The defendant has signified its intention to present to the Supreme * Court of Appeals of Virginia a petition for a writ of error to the judgment herein, and also its intention not to post a suspending bond. (Italics added.)

Apparently having no fear of an execution and levy, the defendant never posted a suspending bond. When the writ of error with supersedeas was awarded, the defendant did post a supersedeas bond on December 13, 1968. In Virginia, "[t]here may be an appeal or writ of error with or without a supersedeas. ... In practice, the supersede-as is never issued alone, but always as an ancillary process." Burks, Pleading and Practice, § 415. If for a period of six months the defendant did not need or desire a suspending bond, the court cannot understand why defendant applied for an ancillary supersedeas and posted a bond thereon at a cost of $250.00.

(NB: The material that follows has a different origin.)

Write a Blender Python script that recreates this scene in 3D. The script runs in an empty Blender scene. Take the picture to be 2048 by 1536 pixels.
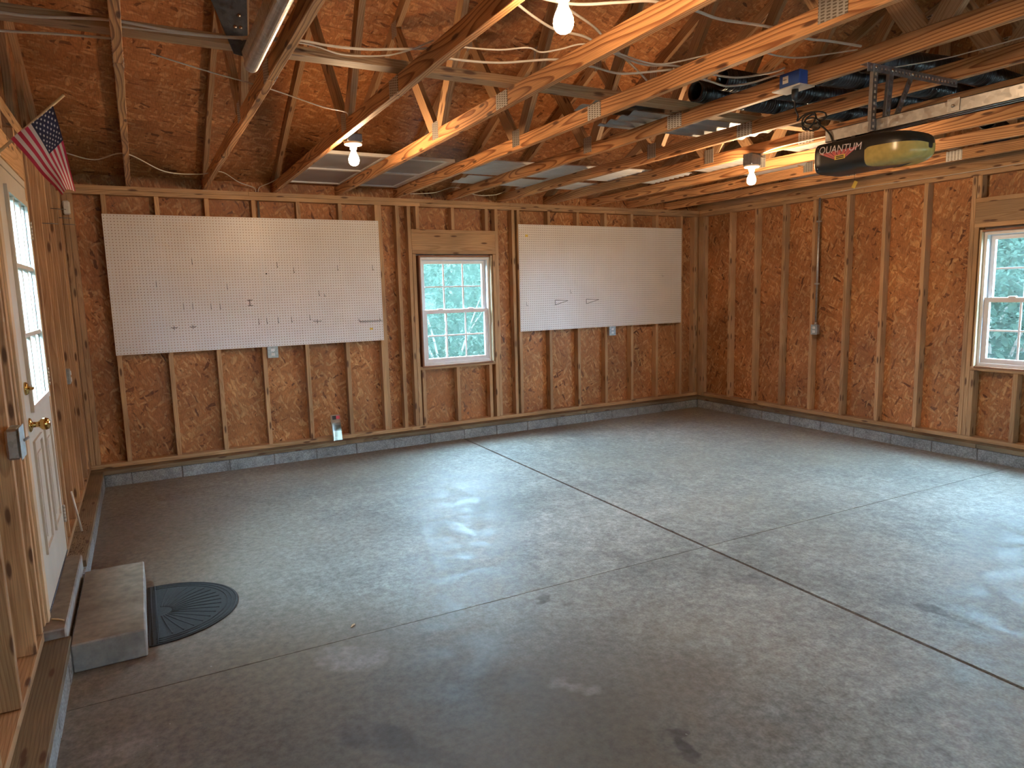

*472The court holds that defendant is not entitled to recover the costs expended by it for the premium on said bond.

Code Section 14.1-198

The question is presented here as to what is meant by the seemingly broad phrase that the court may, in addition, allow costs "for any other matter."

While the legislative intent is not at all apparent, it would seem that this phrase bears a resemblance to those statutes in other states that allow the taxing of certain costs in the form of "extra allowances." 20 Am. Jur. 2d, Costs, § 71; 20 C.J.S., Costs, § 201, et seq.

The general rule is that unless the statute specifies the type of action or cause in which extra allowances are authorized, then they are allowed only in a "difficult and extraordinary case." 20 Am. Jur. 2d, Costs, § 71. The most complete statement thereon is found in § 202(a) of C.J.S., cited above, as follows:

Under a statute so providing, an extra allowance may be awarded in a difficult and extraordinary case wherein a defense has been interposed .... Obviously an extra allowance cannot be made under such a statute where the case is not difficult or extraordinary. ... To render the statute applicable it is necessary that the case be both "difficult" and "extraordinary" within the usual and accepted meaning of those terms. It must be beset with more than the ordinary difficulties of litigation, necessarily justifying or requiring more than ordinary expenditure of money or labor. An extra allowance should be denied in all doubtful cases, and granted only in those which are clearly within the statute. (Italics added.)

The court concludes that this case does not fall within the meaning of the terms "difficult" and "extraordinary," and that the defendant is not entitled to recover the costs sought under Code § 14.1-198 (other than the Clerk’s fee of $7.50 for preparing the record on appeal).